On the paperwork we had to fill out, these income assistance recipients were not able to provide the names and contacts of an emergency contact.

I have talked many other people on social assistance in the community who also tell me they worry about what to do in that situation.

It is well known that when you fill out forms and applications, whether it is for going back to school, employment or to register for volunteer work, they often ask you to list “someone who can be contacted in case of an emergency.”

Let’s say you were in your job at the food bank, or at the soup kitchen/drop-in where the poor gather, or at school or at a training program, or even in your apartment, wouldn’t it be nice to have someone in your life who cares about you enough that they would want to be contacted in case of an emergency?     

This is hardly ever a problem for people who are better off. Typically they have relatives, partners or friends.

People on income assistance often aren’t so lucky, and face questions from Community Services if they want to have a relationship.

So anyway, here is how two out of the four social assistance recipients are planning to handle this situation.

One of them is planning to seek permission from the executive director of a drop-in he goes to to use their name and contact as their emergency contact.

Another person I met this week is planning to use his MLA as his contact.

Both of them have said to me “we do wish we did not have to resort to that for having an emergency contact. However, we feel we have no choice, because we do not have good relationships with our families and we are single due to the cohabitation policies of Community Services.”
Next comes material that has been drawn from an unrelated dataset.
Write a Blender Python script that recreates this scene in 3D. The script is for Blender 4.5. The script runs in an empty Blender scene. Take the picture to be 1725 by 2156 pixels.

And here is what the other two out of four had to say:

“We do not know who we can provide as our emergency contacts, because the only social contacts we have in the community are people we know only from standing in line at the food bank and we are not going to use their contacts. We are not friends with these people outside of seeing them there.”

Neither of the above four have good relationships with their families and they have limited social contacts.

The main message to get out in this story is “everyone regardless of income level or income source they live on should have the opportunity to provide an emergency contact when they are in a situation where they need one”.

I want to end this story by saying, “learning about this story made me realize how lucky I am by having people in my life who I can use as an emergency contact even though my situation is what it is.”   

Kendall Worth is a tireless anti-poverty activist who lives with disabilities and tries to make ends meet on income assistance.